Page One

Building higher’s building wiser

Peter Lydon
Friday December 07, 2001

Editor: 

Berkeley’s updated General Plan, now before the City Council, bars the construction of downtown buildings taller than seven stories. That is a mistake that the council should reverse. 

The anti-height stipulation reflects the activism of a small coterie of preservation-minded citizens who follow matters before the Planning Commission very closely. The implication is that they represent the majority of the voters, but the electorate as a whole has thought very little about downtown density.  

Like the Bay Area as a whole, Berkeley suffers from a severe housing shortage. But with a thriving university and a downtown in better shape than in years, we are ready to make our downtown a major new apartment-based residential community as it continues to serve its present commercial and cultural functions. The district should be conceived on a generous scale, a carefully and integrally thought out mixed-use settlement, with innovations centered on distinguished architecture and a substantial amount of high quality apartment housing within walking distance of the University and the BART station. A more populated and increasingly auto-free downtown will protect traditional neighborhoods from growth pressures, while it gives them a more complete and livelier center for services and shopping, notably including the maturing Arts Center. It can ease prices by enlarging the housing supply substantially, including moderate income housing. 

If buildings can rise toward the height of the Wells Fargo building, there will be better latitude for design and much more space for street-level open greenness, as proposed by Richard Register. 

The nostalgic activists have missed the damage that regional sprawl out across the Carquinez Bridge and the Altamont Pass has done to the Bay Area, multiplying cars and gridlock throughout our region, including here at home. The “preservers” do not see that their politics rule out living near work and study for hundreds of people, and have helped drive up the price of housing to indefensible levels, making us a gentrified and “exclusive” place, to our embarrassment. That may benefit existing landlords, but is it fundamentally fair to people with a legitimate need to live here?  

Many of the current NIMBYs came to town years ago as graduate students and post-docs. They certainly would have felt ill-treated if, for lack of housing, they had had to put a young spouse and small children in Pinole and buy a wreck of a car to commute to campus or lab. The watchdogs of low height limits are also preventing more senior Berkleyans from moving to a comfortable and accessible apartment in a European style, reducing driving and management demands, while maintaining their social networks by living at the center of their lifelong community.  

The “preservers” are right that central Berkeley should not be developed helter skelter, but holding down building heights is a blunt instrument approach. Instead, Berkeley should have a hard look at its downtown, and think about doing some serious planning. The city should draw up a “specific plan,” a detailed framework within which developers will work.  

Such a plan is a big effort, but among other uses, it would provide a meaningful setting for individual proposals, such as the parking study moratorium or the Mayor’s call for parking under Martin Luther King Park, now very awkward to deal with adequately, in large part because they are taken up piecemeal and in isolation. 

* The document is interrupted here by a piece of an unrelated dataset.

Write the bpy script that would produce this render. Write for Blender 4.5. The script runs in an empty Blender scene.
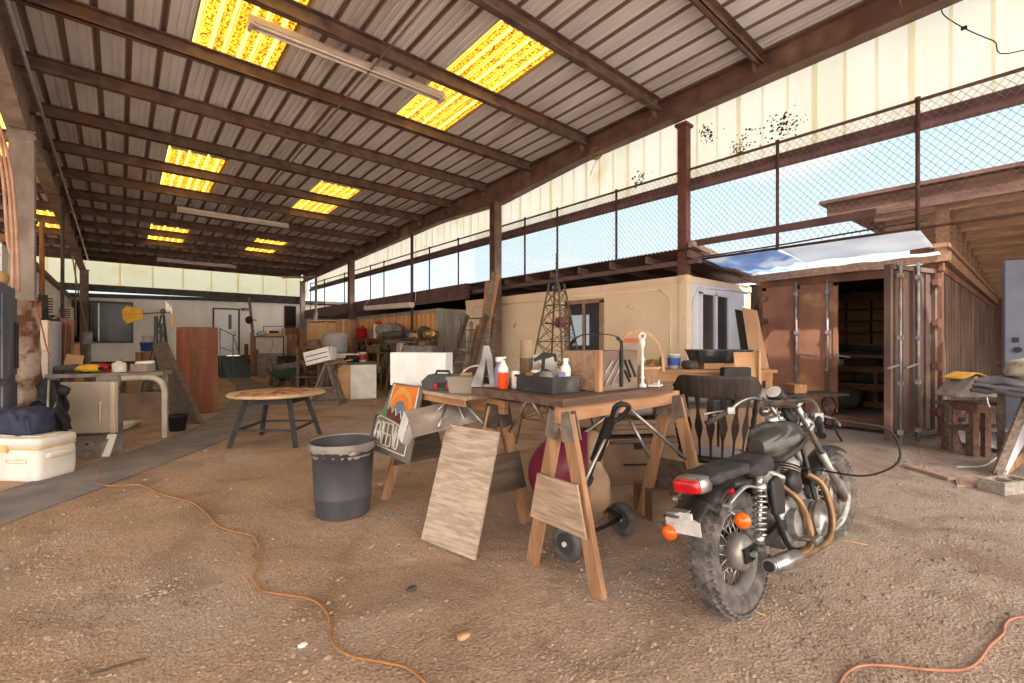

The Gaia Building, and Allston Oak Court give an idea of the civilized possibilities of living downtown. Future structures could make owned apartments available as well as rentals, and be more elegant than Gaia, which becomes externally bulky because it encloses an internal courtyard. New buildings could easily absorb the existing residents of downtown, plus lots of older Berkeleyans looking for a less hassled and car-dependent way of living, in addition to handling the huge backlog of housing-seekers.  

Rather than just clamping a low ceiling on downtown, let’s think some bigger thoughts about bigger opportunities.